Does it end with Amit Shah?'

Published : Aug 27, 2010 00:00 IST

Brinda Karat: Communal profiling of individuals and their illegal detentions should not take place.-R.V. MOORTHY

Brinda Karat: Communal profiling of individuals and their illegal detentions should not take place.-R.V. MOORTHY

Interview with Brinda Karat, Rajya Sabha member, CPI(M).

AMIT SHAH, Gujarat's Minister of State for Home, has resigned in view of the charges filed against him by the CBI in the Sohrabuddin Sheikh encounter case, but the CPI(M) feels the investigation should continue, given the history of the Gujarat government's connivance with communal forces. Excerpts from an interview with Brinda Karat, Rajya Sabha member of the party:

What is significant about the ongoing controversy about the encounter killings in Gujarat? It has thrown up questions regarding the politician-criminal nexus and the consequences of policies pursued at the State level.

In the Sohrabuddin case, the defence put up by Chief Minister Narendra Modi and his crew lacks credibility because the initial investigation by the Gujarat CID had pointed to the involvement of top cops and raised questions about the role of political leaders. It was the Gujarat CID whose investigations revealed that the murders were encounter killings, it was not the CBI's investigation that revealed this.

And the investigation into the role of the Minister of State for Home, Amit Shah, was ordered by the Supreme Court as the Gujarat CID did not take its own investigation forward, clearly because of political pressures. The evidence that is being collected by the CBI shows the involvement of the then Home Minister in this killing.

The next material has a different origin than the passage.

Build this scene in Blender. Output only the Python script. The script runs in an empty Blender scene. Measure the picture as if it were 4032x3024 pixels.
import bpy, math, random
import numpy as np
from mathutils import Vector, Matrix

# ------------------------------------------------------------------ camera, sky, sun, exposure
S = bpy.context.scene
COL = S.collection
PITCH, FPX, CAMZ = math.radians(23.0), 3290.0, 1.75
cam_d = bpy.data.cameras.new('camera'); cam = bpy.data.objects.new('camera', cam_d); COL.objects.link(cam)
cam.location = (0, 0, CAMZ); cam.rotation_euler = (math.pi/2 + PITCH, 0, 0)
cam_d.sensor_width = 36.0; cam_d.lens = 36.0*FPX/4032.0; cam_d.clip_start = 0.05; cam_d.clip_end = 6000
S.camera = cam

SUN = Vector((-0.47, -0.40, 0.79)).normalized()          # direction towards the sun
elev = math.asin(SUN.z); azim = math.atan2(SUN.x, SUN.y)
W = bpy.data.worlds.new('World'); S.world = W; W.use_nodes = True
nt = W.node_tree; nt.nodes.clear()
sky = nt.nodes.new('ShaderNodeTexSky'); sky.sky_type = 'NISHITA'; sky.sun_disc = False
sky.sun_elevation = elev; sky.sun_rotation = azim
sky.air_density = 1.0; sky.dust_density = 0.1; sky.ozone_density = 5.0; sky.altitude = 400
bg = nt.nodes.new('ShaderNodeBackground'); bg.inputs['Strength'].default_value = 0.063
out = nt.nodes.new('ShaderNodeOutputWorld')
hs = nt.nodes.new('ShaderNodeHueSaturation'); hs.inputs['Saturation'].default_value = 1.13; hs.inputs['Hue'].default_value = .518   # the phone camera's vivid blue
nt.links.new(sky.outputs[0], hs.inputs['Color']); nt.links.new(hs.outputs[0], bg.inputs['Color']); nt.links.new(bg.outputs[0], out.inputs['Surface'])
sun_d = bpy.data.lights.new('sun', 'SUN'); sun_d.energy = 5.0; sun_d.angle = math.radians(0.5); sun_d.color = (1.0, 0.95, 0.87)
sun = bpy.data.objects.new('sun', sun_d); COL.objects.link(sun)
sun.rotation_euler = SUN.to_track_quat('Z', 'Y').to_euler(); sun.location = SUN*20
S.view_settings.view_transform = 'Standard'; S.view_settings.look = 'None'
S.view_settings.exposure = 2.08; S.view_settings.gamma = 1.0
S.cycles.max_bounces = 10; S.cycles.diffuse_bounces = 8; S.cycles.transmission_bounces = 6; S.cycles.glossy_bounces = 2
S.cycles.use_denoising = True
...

The question now is, does it end with Amit Shah's arrest or does it go further to the Chief Minister, and it is in this context that we expect the Supreme Court to ensure that there is no compromise with truth and that all those connected with the cover-up should be named and suitable action taken. The other encounter killing, of Ishrat Jahan, is a serious matter. If it is true that David Headley has named her, and if there is any credibility in the report, then the question arises that when she was in the custody of the Gujarat Police, was she not questioned? This could have had an impact on national security. They could have got vital information from her.

The CBI has charge-sheeted Amit Shah in the Sohrabuddin encounter case. What portents does this have in a democratic system like ours?

It is extremely serious and it substantiates what we have been saying all along that a communal agenda, which has hijacked all democratic and parliamentary norms, as reflected in the 2002 riots against Muslims also permits and encourages other criminal activities. When one compromises on one of the basic issues in the Constitution, then that leads to and creates ample space for criminals to proliferate under state patronage; then it does not remain confined to an anti-minority agenda but includes all kinds of activities, including extortion. It is the same set of top cops and politicians who patronise killings and criminals.

Once you have a political agenda that promotes mass crimes against a community, and the same elements are promoted to cover up and commit those crimes, they will use the power they have been given for illegal activities. We have demanded that communal profiling of individuals and their illegal detentions should not take place and that the true nature of terrorist activities, including those involving Hindu terror outfits, is investigated.

The Modi government and the BJP have accused the CBI of being a political instrument of the Centre and also demanded that the case should not be shifted outside Gujarat. He has also said that it was an insult to the judiciary in the State.

The CBI is used as an instrument in numerous cases to suit the narrow political interests of the ruling party. Why has the issue of shifting the case outside the State come up in the first place? First, there are senior officials involved, which the CID investigation also showed. The communal-riot-related cases of 2002 were also shifted from Gujarat to Mumbai as the CBI felt it was not able to work freely. If the CBI is not able to work freely in Gujarat, then what about other agencies?

We need to look at some other pending cases, for instance, the case of the Congress MP Ehsaan Jafri who was murdered, where women witnesses have testified that there was pressure on them and demanded that the cases be transferred out. While Modi talks about Gujarat lawyers and the judiciary being defamed, it should also be known that there are public prosecutors in the State at least 10 of whom who had served as counsel for the defence in cases of murder and arson against minorities.